Task brief:
Only the lines from the one containing "Build this scene" through the one containing "return tuple(((v /" should be output, both ends included and exactly as they appear, minus any pictures.

--- --- ---

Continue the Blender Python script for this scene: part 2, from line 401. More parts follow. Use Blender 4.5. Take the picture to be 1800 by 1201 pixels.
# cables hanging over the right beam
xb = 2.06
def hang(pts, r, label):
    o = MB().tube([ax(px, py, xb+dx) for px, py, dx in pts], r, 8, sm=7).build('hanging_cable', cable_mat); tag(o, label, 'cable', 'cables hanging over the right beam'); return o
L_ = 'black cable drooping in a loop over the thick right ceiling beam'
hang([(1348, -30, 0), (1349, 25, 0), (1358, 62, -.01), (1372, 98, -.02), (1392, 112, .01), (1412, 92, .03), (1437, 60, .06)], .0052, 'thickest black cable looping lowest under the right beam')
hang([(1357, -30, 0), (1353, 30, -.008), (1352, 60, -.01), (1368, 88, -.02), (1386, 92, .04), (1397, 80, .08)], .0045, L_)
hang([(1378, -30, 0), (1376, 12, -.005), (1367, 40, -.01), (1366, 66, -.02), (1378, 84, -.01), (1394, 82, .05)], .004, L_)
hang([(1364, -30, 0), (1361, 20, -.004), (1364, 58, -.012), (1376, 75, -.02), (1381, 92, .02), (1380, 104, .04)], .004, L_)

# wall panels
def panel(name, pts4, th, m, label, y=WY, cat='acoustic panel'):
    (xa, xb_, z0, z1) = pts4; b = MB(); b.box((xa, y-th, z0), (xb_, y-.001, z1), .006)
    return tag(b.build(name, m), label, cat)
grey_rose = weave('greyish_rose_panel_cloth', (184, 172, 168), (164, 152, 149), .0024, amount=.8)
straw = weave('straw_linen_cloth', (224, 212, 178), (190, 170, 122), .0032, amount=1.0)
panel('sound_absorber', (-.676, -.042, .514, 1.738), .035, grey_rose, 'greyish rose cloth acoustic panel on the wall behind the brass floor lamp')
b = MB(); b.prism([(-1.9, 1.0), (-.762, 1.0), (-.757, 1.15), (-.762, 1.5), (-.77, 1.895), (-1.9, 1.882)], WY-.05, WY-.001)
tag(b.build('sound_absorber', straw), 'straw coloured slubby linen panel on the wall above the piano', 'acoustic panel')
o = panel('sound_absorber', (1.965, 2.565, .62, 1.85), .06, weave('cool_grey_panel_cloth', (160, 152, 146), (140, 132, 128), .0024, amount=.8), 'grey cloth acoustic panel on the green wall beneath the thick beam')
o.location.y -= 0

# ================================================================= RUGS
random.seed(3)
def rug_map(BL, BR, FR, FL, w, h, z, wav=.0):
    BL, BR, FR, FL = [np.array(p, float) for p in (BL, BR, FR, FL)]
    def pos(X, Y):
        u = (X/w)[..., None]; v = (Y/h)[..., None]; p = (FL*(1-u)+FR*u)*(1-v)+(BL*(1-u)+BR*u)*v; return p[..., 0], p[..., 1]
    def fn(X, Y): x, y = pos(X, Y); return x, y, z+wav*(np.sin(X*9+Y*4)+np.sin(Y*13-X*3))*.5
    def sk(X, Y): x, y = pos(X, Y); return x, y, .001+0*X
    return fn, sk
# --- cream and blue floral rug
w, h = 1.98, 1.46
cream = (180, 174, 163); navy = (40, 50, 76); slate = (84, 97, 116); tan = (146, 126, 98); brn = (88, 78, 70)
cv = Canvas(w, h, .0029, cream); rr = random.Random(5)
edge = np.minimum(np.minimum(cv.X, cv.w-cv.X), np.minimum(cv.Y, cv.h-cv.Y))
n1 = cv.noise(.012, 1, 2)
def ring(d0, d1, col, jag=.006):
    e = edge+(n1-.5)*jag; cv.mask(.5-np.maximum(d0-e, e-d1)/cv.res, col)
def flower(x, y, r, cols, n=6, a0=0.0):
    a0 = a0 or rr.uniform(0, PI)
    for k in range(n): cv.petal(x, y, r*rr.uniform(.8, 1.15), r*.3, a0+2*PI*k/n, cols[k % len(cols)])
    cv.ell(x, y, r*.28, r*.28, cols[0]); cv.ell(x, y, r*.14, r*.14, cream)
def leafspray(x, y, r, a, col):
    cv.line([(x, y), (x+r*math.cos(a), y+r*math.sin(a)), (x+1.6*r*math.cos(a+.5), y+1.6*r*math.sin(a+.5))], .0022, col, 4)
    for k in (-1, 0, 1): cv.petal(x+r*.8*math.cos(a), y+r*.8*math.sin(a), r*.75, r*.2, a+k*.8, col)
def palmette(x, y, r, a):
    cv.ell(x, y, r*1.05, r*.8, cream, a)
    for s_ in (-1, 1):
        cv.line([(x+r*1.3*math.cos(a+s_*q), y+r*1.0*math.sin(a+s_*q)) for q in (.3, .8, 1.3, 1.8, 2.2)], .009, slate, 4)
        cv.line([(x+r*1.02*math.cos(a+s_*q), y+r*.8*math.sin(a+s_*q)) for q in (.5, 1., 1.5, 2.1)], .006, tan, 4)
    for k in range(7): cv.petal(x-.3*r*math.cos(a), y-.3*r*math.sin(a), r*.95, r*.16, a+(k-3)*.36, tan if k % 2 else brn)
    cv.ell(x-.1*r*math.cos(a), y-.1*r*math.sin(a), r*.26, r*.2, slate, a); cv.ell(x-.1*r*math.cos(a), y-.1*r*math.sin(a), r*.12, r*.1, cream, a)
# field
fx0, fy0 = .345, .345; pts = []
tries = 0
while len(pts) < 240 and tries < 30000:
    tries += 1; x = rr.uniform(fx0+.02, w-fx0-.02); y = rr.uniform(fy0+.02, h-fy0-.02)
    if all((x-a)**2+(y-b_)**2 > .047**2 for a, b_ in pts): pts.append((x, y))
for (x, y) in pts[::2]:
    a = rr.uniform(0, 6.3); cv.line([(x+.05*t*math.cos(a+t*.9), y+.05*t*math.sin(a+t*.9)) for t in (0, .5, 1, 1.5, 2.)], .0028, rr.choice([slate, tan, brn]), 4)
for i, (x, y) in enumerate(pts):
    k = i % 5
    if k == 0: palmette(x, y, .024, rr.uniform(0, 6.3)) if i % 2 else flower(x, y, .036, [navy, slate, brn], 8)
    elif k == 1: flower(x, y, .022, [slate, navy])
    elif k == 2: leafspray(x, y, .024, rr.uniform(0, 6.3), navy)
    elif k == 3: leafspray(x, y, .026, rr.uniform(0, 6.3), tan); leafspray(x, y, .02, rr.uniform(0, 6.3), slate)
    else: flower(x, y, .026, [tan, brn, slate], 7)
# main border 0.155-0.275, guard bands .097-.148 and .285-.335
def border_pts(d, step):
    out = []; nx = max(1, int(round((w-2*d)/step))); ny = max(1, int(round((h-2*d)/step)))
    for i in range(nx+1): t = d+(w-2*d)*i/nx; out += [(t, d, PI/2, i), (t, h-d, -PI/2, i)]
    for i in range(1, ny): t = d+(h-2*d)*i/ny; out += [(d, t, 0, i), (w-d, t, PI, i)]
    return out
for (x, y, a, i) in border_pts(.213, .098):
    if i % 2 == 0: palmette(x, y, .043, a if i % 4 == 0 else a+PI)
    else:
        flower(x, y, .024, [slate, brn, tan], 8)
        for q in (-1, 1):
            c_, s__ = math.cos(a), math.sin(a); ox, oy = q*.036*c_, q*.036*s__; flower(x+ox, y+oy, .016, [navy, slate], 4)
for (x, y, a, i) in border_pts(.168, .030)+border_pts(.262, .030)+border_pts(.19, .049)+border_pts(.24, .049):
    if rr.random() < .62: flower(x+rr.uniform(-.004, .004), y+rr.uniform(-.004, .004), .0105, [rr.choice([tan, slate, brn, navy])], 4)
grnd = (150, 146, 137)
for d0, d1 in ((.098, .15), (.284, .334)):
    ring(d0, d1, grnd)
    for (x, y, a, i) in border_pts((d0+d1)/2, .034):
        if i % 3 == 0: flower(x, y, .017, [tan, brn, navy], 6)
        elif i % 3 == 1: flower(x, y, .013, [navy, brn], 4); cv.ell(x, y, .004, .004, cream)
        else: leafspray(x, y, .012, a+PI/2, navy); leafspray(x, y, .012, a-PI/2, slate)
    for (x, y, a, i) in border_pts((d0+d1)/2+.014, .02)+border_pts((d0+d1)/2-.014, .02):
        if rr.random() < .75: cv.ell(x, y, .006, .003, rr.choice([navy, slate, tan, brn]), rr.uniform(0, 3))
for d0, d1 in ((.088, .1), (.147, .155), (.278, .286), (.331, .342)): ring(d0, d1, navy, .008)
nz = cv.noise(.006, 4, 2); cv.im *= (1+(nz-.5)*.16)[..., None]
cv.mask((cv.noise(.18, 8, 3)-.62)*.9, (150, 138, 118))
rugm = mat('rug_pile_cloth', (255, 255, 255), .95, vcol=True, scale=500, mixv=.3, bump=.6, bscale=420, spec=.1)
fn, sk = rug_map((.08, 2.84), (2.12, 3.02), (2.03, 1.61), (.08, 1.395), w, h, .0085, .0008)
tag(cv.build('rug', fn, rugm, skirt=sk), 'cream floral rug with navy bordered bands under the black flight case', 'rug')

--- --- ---

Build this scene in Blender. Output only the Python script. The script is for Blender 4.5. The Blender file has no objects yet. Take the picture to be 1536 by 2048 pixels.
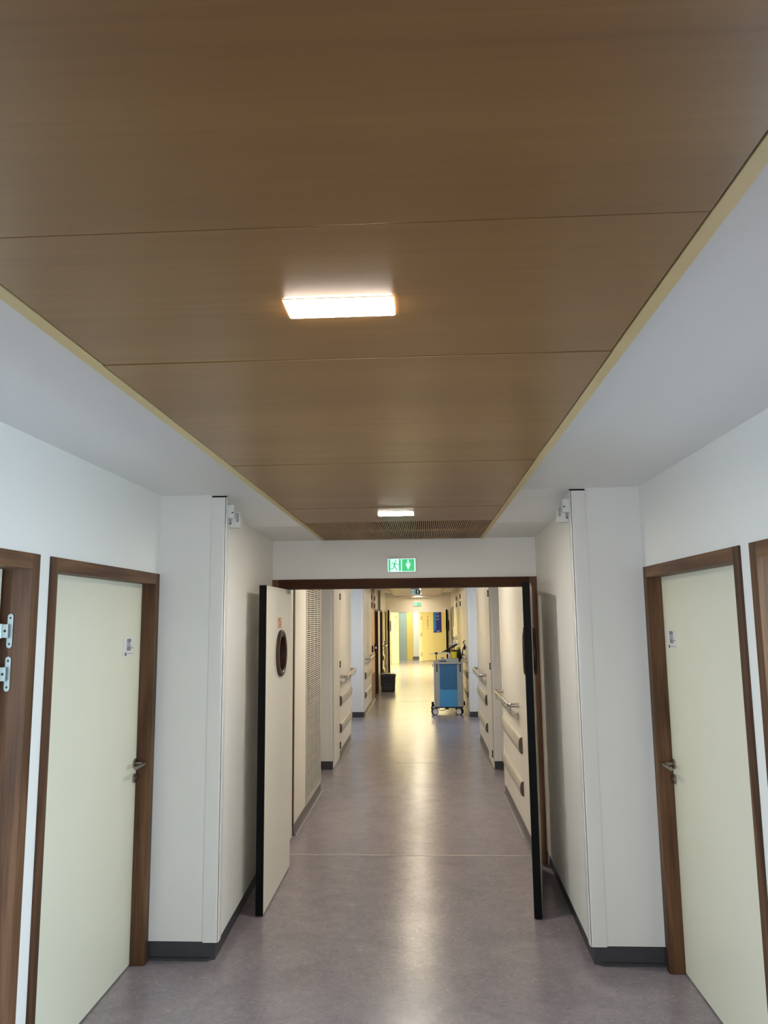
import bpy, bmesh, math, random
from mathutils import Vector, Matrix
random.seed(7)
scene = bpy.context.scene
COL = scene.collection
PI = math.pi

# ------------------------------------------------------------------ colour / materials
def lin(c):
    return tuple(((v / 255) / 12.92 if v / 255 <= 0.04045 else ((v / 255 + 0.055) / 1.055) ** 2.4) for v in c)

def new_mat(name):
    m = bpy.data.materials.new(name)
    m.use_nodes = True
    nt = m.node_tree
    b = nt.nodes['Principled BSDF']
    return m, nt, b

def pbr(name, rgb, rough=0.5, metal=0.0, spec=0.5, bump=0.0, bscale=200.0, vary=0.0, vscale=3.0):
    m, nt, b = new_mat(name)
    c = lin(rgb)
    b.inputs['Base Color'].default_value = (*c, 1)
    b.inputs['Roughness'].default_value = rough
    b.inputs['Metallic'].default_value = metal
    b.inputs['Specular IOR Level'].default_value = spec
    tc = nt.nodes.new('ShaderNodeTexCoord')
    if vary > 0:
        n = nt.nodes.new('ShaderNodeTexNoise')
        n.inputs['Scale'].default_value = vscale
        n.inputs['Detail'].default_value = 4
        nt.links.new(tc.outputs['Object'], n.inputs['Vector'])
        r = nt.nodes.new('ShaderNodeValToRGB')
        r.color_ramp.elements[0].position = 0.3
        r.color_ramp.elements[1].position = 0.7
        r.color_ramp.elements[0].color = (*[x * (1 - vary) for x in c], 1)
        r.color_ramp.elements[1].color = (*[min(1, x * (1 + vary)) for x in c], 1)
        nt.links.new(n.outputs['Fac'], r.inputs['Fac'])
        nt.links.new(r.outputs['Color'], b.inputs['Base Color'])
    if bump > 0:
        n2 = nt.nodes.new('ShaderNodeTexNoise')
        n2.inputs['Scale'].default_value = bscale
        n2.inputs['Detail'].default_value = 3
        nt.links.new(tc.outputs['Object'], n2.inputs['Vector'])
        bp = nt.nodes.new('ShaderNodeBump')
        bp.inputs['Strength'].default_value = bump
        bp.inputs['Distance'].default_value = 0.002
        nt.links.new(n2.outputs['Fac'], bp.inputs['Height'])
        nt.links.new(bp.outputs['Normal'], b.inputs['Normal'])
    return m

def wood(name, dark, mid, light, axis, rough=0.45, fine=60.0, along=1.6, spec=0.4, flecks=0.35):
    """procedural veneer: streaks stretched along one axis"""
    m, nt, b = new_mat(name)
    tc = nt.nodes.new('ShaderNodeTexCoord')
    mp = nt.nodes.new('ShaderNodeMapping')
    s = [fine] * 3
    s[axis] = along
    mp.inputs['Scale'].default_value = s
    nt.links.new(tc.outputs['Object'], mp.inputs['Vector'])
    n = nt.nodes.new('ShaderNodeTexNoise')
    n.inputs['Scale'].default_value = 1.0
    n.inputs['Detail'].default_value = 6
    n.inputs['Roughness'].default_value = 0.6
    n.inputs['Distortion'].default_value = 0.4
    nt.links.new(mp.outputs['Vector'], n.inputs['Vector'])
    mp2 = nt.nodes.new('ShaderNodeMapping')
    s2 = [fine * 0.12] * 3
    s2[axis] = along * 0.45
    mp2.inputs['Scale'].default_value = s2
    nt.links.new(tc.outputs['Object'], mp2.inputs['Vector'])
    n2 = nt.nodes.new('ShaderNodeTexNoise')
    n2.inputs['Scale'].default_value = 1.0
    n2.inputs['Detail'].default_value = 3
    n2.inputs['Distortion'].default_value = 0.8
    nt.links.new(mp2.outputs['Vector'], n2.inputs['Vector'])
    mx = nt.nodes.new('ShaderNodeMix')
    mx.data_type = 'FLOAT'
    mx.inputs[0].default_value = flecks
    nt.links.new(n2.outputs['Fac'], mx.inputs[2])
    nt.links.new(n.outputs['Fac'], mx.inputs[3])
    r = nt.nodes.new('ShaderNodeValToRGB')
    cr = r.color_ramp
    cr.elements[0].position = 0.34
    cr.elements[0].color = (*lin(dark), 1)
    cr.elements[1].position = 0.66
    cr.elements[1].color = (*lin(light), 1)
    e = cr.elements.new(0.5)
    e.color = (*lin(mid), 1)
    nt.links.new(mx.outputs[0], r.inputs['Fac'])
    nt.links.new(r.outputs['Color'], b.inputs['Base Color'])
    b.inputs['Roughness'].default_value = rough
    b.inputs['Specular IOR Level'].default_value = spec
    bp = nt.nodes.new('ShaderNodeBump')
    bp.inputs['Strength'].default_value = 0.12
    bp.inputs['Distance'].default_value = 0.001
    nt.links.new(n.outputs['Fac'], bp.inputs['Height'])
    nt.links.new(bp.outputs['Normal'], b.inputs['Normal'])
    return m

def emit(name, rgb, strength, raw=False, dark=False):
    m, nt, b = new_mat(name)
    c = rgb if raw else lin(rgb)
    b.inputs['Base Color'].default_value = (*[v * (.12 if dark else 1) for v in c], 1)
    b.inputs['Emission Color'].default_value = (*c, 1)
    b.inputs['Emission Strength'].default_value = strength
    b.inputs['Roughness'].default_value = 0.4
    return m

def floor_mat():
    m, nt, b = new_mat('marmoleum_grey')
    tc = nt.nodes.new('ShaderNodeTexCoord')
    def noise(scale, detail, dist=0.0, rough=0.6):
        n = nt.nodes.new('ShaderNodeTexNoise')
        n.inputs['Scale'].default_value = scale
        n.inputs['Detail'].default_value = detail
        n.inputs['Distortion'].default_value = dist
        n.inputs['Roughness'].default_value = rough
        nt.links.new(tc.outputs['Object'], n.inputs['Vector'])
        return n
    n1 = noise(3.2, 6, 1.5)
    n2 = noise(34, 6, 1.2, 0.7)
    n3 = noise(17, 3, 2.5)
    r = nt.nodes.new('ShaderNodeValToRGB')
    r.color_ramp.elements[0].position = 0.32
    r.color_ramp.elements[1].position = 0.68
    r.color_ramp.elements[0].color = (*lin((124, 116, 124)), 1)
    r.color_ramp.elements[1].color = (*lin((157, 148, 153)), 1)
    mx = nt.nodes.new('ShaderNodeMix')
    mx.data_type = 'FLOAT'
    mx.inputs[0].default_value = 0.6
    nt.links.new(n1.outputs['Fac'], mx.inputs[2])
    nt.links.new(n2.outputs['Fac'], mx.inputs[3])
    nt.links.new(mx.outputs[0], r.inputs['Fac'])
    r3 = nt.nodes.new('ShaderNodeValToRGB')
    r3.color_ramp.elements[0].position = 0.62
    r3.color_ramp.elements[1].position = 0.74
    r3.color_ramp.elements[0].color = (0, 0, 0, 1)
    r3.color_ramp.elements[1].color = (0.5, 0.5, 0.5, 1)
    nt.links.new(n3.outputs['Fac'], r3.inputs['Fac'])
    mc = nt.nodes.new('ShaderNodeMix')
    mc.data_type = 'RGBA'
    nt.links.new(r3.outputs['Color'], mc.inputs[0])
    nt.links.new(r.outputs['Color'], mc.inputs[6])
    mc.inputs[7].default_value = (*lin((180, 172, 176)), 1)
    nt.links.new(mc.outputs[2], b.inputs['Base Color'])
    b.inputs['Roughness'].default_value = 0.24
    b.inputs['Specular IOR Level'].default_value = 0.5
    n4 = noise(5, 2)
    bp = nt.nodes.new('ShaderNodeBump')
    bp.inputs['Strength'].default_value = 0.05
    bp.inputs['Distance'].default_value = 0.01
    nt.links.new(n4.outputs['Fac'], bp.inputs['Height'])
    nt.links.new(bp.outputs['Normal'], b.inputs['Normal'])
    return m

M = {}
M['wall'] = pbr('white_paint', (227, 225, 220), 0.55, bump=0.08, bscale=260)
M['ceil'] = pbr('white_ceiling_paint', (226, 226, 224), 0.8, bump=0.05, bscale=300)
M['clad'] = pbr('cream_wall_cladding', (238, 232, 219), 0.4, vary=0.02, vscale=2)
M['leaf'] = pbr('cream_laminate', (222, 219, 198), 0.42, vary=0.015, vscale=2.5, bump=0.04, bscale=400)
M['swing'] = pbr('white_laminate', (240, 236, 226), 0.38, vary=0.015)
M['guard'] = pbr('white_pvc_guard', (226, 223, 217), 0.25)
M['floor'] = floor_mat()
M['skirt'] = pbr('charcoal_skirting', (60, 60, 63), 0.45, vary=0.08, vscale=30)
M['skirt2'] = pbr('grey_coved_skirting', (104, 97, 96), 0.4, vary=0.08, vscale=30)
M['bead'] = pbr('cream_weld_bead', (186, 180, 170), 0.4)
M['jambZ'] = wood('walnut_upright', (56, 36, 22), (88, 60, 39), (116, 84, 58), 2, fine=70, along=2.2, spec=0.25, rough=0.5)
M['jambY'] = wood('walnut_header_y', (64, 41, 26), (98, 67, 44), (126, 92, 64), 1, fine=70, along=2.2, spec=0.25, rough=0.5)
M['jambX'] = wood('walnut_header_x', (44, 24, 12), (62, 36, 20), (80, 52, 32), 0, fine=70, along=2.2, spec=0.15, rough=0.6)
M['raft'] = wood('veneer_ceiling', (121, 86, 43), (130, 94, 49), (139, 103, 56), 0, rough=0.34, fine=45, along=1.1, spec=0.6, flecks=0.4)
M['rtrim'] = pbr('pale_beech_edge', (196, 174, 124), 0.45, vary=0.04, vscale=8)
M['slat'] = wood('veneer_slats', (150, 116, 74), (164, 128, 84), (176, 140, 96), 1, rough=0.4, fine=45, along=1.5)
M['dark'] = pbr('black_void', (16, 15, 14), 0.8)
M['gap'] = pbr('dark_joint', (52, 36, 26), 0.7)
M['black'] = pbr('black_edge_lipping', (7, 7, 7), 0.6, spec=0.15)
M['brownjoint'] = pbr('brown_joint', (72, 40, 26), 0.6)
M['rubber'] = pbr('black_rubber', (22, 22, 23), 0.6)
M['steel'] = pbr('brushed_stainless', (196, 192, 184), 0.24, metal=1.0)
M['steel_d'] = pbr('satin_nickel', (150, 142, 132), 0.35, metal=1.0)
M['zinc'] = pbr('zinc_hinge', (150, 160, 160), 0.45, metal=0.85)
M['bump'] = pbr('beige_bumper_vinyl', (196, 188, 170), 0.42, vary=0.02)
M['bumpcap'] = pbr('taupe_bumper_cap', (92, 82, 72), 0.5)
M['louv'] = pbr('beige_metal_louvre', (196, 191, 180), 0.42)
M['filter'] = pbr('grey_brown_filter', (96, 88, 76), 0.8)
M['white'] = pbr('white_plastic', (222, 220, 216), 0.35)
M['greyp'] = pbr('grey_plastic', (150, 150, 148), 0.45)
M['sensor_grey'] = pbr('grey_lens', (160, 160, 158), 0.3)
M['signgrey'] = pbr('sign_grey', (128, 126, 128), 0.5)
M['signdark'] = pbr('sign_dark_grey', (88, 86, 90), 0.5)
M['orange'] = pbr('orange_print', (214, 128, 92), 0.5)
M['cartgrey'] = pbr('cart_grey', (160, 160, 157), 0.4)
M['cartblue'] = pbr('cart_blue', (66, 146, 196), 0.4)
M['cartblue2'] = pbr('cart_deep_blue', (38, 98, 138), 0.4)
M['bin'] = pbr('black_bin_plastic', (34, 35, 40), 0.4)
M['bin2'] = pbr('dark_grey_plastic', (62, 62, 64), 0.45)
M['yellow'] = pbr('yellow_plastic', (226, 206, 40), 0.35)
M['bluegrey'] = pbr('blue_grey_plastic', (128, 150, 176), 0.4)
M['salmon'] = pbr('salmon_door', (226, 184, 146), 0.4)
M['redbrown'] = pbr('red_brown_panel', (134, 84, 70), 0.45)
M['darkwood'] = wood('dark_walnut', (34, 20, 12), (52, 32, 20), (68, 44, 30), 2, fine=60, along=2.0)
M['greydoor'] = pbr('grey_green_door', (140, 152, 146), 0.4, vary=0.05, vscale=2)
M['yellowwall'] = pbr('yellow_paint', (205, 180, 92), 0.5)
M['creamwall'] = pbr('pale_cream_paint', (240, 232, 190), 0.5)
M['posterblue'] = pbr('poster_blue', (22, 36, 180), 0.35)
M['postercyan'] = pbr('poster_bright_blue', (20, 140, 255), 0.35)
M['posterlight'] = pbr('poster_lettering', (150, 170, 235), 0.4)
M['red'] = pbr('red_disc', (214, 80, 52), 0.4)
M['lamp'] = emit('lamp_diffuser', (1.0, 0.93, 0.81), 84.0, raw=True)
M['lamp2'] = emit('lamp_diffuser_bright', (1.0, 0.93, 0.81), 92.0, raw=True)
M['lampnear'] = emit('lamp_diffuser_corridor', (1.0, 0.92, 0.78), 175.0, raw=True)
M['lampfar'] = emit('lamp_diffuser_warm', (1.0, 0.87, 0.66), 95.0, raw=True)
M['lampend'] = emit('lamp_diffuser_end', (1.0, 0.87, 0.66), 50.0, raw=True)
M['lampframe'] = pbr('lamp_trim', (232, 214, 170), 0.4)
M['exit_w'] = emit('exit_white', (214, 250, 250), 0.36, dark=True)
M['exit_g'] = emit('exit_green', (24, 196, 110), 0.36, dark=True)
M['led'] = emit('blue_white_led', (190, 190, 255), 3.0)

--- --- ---

Task answer:
Build this scene in Blender. Output only the Python script. The script is for Blender 4.5. The Blender file has no objects yet. Take the picture to be 1536 by 2048 pixels.
import bpy, bmesh, math, random
from mathutils import Vector, Matrix
random.seed(7)
scene = bpy.context.scene
COL = scene.collection
PI = math.pi

# ------------------------------------------------------------------ colour / materials
def lin(c):
    return tuple(((v / 255) / 12.92 if v / 255 <= 0.04045 else ((v / 255 + 0.055) / 1.055) ** 2.4) for v in c)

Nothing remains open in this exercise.